Nos queda por asumir el papel cultural central de la gastronomía, su relación con nuestra forma de vida y con otras manifestaciones creativas contemporáneas. Sin complejos. No se trata de comparar, de equiparar o de hacer rankings, sino de asumir este hecho y, a partir de él, establecer políticas educativas, de protección y puesta en valor. Si Theodor W. Adorno pudo hacerlo a mediados de los años 40 nosotros podemos intentarlo 80 años después sin sufrir lesiones de consideración, creo.
Al hablar de políticas en ese sentido hablo, es una pena, pero hay que aclararlo, de ir más allá de las ayudas al turismo o al comercio; hablo de desmercantilizar la gastronomía. Es cierto que tiene una parte innegable de negocio y es bueno que así sea, pero no puede ser un fenómeno ligado exclusivamente al mercado. Porque luego llegan las crisis, nos faltan los turistas y nos encontramos, a toda prisa, pidiendo la declaración como patrimonio de la humanidad de los bares sin haber hecho ni siquiera el esfuerzo de enterarnos de cómo funciona eso.

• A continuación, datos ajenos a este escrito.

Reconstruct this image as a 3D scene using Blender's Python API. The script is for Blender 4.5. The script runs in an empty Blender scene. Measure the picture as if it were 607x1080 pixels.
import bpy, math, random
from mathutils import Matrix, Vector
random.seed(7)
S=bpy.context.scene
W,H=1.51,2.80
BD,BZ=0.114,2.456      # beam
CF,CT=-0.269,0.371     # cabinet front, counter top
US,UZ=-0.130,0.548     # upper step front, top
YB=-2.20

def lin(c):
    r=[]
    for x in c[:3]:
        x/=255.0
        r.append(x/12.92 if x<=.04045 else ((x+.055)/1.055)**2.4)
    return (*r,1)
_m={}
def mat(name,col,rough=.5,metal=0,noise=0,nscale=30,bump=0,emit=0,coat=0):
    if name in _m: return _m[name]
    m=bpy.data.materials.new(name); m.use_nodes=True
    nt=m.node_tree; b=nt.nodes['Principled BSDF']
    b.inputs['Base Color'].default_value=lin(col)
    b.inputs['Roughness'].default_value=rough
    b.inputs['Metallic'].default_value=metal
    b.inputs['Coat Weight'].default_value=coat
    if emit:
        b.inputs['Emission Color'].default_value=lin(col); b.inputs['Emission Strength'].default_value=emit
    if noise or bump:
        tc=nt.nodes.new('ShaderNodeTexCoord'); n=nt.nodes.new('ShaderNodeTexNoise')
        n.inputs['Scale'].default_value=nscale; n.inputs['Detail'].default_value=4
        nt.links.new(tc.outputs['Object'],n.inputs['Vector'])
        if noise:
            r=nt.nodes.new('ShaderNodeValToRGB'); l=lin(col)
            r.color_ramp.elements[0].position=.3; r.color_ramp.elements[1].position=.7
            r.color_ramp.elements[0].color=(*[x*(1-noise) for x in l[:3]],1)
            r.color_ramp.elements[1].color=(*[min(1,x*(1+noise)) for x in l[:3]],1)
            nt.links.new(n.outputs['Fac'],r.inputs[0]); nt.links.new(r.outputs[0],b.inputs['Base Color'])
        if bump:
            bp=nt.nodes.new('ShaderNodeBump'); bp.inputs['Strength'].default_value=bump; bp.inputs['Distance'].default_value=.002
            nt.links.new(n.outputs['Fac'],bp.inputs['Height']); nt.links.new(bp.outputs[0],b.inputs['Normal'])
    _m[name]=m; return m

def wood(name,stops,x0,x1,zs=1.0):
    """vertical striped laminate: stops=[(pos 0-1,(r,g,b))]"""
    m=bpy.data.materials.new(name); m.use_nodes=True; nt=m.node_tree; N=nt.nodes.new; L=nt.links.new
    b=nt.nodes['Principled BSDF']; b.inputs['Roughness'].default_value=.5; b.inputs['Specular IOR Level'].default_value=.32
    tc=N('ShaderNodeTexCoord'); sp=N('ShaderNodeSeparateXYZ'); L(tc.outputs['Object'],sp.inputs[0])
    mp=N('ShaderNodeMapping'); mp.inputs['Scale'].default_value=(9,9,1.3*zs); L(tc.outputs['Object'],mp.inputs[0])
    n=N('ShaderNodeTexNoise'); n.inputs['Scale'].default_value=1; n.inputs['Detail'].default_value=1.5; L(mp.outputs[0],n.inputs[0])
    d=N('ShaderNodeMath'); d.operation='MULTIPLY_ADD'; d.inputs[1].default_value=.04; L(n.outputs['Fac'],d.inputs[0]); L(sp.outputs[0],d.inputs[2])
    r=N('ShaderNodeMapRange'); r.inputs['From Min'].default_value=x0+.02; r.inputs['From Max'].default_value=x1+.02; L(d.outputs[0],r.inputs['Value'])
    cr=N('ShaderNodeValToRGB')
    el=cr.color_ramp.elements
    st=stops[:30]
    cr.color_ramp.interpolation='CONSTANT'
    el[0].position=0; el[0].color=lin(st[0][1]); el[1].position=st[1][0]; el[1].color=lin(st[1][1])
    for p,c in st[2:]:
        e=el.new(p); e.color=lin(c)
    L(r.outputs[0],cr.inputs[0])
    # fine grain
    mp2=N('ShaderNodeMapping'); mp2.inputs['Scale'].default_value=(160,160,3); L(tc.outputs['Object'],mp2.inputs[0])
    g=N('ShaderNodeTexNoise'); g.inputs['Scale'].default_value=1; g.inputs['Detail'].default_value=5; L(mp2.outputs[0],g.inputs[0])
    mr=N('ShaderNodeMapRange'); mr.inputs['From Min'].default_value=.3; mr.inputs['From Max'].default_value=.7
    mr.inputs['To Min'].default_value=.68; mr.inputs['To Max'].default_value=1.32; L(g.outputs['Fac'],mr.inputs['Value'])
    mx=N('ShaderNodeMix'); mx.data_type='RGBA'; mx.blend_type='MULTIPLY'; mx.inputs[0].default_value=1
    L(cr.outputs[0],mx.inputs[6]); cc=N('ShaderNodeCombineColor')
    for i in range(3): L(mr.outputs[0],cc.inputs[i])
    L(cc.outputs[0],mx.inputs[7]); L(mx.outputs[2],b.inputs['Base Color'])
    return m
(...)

Antes, quizás, deberíamos pararnos a pensar qué clase de gastronomía queremos, en qué conocimientos queremos basarla y qué imagen queremos trasladar al mundo a través de ella. Simplificando mucho: la imagen de un país de camareros y borrachera o la imagen de un país de cultura gastronómica. La decisión y las herramientas, me temo, son también políticas.
Podríamos seguir señalando aspectos ideológicos en el sector gastronómico, elementos que exigen que nos posicionemos y tomemos partido, pero bastantes amigos hemos hecho ya hasta aquí.
Hemos apuntado a las implicaciones en cuanto a sostenibilidad, cambio climático y bienestar animal; hemos señalado tímidamente cuestiones económicas, laborales o de mercado y hemos llegado a insinuar el papel cultural de la gastronomía, las implicaciones estructurales que esto le otorga y la importancia de diseñar y desarrollar una imagen de marca adecuada alrededor del fenómeno gastronómico. Se nos quedan fuera muchos otros, quizás para otro día y para otro texto.
Y, sí, además de todo eso la experiencia gastronómica tiene que ser entretenida. Y lo que nos sirvan debería estar rico. Por supuesto.